===== INPUT RECORDS

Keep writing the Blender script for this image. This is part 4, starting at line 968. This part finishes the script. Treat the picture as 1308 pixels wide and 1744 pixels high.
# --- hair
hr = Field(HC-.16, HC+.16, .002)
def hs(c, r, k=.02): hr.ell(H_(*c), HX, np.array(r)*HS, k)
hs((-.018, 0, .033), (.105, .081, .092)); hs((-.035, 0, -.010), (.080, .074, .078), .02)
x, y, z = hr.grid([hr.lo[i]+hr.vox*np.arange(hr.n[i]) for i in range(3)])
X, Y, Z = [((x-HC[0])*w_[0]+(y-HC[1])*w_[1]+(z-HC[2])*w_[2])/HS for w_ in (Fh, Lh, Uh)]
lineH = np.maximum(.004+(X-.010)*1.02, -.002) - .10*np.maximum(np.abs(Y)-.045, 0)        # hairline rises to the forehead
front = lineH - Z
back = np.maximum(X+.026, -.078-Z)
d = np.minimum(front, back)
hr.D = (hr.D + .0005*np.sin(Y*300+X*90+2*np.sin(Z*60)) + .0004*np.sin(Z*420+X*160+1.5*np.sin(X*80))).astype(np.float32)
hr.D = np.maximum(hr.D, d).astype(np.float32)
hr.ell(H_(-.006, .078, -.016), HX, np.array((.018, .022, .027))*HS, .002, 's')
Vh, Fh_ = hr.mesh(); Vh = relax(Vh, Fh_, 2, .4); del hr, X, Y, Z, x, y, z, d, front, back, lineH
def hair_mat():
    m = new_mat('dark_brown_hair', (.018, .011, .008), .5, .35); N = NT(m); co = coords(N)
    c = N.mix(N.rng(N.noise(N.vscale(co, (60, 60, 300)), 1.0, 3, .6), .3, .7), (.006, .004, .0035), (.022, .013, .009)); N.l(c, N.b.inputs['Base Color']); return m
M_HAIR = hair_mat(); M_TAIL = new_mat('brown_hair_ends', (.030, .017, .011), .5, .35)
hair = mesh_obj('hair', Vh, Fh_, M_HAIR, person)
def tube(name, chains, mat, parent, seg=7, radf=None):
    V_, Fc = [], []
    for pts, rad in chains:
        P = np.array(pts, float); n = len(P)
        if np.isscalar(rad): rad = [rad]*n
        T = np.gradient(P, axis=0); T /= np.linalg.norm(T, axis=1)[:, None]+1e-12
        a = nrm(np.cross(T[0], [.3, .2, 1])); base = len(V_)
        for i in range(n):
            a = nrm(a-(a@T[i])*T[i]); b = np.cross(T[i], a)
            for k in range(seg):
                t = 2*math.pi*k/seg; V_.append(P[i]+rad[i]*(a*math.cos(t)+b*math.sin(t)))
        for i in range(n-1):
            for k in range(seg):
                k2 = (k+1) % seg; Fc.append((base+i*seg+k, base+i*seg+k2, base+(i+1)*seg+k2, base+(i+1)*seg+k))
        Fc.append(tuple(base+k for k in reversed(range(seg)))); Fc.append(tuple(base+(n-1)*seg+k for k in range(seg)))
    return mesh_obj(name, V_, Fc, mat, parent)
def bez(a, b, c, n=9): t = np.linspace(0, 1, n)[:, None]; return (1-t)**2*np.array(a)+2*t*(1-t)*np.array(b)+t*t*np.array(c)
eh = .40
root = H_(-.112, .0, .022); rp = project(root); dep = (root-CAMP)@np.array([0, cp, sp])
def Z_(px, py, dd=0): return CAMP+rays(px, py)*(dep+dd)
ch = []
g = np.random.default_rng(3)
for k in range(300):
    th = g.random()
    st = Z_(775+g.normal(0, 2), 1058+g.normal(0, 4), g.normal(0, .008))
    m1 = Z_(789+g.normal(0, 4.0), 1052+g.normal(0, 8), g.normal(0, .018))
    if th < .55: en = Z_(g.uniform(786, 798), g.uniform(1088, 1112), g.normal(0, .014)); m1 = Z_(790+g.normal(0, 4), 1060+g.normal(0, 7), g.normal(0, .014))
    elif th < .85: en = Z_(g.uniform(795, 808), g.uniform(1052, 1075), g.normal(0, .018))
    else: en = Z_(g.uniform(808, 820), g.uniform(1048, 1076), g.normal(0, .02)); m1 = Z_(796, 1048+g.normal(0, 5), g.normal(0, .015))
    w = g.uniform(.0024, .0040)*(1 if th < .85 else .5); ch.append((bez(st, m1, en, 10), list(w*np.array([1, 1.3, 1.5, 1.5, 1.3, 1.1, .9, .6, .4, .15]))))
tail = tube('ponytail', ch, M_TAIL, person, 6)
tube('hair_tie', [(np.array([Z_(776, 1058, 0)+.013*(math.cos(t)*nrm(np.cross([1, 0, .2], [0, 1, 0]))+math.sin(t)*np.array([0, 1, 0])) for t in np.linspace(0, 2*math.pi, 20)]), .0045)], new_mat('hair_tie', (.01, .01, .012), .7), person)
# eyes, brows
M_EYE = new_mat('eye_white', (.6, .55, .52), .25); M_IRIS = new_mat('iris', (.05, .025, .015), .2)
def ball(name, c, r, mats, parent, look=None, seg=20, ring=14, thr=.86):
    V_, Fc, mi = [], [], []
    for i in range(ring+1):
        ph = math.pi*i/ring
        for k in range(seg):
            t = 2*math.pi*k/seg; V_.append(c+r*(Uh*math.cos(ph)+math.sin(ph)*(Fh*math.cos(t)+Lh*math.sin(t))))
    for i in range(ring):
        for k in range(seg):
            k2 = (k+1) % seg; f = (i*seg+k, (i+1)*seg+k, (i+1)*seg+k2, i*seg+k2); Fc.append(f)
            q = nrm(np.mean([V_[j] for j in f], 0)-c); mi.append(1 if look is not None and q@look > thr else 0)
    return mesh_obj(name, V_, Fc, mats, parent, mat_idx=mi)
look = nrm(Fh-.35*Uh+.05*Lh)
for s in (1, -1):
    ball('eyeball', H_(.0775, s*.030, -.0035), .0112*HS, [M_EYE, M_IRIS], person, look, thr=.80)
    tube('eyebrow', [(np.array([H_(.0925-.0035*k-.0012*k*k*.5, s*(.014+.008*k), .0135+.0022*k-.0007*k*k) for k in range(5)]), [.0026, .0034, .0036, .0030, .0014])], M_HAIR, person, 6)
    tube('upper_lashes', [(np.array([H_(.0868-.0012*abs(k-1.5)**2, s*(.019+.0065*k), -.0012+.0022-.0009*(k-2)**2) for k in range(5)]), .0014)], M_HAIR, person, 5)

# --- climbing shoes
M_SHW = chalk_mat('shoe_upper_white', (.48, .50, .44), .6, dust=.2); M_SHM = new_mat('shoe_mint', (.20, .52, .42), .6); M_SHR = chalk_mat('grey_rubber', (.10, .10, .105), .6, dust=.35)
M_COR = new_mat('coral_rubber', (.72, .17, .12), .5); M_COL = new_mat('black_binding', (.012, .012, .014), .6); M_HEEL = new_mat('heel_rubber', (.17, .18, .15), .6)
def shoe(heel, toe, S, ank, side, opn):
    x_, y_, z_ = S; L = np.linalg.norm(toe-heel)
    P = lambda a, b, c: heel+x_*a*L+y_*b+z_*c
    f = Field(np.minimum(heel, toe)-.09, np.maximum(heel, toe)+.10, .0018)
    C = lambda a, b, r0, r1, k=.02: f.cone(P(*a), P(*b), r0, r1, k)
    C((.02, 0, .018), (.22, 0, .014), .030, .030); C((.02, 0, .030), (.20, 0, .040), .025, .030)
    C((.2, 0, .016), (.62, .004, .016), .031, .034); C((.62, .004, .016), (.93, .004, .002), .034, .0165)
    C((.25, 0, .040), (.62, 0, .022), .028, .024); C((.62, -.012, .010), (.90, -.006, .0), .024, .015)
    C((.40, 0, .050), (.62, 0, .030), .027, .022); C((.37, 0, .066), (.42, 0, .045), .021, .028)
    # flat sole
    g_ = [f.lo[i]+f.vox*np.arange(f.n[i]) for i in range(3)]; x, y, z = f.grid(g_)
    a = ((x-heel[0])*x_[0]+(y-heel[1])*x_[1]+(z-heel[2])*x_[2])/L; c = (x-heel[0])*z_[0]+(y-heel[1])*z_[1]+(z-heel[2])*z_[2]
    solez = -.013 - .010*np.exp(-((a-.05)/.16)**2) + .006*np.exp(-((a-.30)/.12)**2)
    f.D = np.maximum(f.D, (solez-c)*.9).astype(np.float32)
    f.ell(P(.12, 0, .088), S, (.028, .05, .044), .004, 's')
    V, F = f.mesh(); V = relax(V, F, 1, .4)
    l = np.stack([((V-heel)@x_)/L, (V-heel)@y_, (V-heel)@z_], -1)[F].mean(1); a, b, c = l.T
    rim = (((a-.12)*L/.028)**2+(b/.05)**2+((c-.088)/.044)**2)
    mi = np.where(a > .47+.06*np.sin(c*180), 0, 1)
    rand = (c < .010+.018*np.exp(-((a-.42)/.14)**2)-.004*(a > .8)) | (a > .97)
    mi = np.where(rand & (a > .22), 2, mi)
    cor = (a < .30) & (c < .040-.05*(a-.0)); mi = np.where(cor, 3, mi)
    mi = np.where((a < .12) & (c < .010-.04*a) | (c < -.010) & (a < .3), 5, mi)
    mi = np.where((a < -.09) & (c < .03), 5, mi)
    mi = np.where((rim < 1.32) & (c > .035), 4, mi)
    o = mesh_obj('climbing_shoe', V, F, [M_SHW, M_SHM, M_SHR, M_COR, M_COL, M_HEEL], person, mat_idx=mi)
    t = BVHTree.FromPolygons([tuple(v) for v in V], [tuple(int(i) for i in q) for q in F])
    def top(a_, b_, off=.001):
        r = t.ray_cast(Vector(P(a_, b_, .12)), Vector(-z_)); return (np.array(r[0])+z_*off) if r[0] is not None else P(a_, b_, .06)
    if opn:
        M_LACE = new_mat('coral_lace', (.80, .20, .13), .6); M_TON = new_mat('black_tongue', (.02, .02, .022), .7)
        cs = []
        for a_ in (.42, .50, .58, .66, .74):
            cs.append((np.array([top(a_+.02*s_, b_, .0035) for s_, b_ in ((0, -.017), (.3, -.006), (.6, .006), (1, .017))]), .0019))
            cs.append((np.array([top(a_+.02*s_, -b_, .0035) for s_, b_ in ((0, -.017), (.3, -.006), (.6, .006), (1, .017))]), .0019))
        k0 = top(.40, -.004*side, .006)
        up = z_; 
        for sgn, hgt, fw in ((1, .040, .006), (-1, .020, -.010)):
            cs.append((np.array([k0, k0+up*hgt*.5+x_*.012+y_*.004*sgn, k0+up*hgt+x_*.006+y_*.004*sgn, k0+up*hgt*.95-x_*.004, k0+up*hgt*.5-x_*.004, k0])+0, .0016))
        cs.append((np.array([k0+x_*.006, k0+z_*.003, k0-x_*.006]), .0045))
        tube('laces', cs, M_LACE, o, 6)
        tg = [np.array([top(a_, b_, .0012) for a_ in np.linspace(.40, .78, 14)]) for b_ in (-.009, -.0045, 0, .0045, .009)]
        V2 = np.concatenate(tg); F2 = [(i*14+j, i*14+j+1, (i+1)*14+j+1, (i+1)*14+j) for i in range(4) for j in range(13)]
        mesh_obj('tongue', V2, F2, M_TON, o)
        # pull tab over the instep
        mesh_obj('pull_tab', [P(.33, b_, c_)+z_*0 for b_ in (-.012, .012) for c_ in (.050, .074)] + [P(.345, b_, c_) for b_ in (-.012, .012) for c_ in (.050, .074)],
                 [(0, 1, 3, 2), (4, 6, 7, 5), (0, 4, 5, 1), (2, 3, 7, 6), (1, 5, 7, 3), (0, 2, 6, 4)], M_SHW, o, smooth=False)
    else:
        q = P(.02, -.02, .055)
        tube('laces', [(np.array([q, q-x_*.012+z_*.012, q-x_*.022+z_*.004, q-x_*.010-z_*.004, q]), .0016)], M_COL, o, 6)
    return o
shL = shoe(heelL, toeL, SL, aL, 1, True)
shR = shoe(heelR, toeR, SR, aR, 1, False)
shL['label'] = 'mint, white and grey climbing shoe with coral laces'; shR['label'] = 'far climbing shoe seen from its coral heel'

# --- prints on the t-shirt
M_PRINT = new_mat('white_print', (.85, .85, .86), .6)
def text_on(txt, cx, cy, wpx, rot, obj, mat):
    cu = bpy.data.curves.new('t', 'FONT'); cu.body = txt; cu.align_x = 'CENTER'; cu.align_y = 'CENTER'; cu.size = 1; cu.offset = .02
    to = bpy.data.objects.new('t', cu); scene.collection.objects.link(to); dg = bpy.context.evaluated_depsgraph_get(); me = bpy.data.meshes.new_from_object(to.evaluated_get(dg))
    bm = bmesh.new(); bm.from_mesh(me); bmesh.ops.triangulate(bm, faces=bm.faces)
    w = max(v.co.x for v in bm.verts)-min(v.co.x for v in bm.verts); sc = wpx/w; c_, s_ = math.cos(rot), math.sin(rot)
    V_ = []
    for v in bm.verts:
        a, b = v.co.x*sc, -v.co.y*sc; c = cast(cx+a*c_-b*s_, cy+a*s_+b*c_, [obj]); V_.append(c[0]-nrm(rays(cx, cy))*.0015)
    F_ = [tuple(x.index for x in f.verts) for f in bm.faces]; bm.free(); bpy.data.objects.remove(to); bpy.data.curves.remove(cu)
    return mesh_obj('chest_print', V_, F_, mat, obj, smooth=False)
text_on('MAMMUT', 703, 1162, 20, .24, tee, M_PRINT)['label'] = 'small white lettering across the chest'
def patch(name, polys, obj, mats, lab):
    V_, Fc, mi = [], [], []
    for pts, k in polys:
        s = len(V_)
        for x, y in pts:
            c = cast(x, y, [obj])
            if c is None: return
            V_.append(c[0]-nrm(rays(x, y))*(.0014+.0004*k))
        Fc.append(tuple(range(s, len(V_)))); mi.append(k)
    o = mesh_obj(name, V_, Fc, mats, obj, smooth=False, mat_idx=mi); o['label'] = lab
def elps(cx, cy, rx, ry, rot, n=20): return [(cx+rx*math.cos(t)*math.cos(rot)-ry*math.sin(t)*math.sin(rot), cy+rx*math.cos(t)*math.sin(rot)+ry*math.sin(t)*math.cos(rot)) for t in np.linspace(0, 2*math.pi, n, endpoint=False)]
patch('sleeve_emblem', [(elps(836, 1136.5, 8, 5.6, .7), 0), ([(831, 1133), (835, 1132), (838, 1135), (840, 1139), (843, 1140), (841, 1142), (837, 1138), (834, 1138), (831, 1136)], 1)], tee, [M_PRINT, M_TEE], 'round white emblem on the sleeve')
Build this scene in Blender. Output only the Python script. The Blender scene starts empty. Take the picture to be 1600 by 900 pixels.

==========

Pick out each line containing "Blender" and report it.

SOLUTION FOR THIS TASK:
Keep writing the Blender script for this image. This is part 4, starting at line 968. This part finishes the script. Treat the picture as 1308 pixels wide and 1744 pixels high.
Build this scene in Blender. Output only the Python script. The Blender scene starts empty. Take the picture to be 1600 by 900 pixels.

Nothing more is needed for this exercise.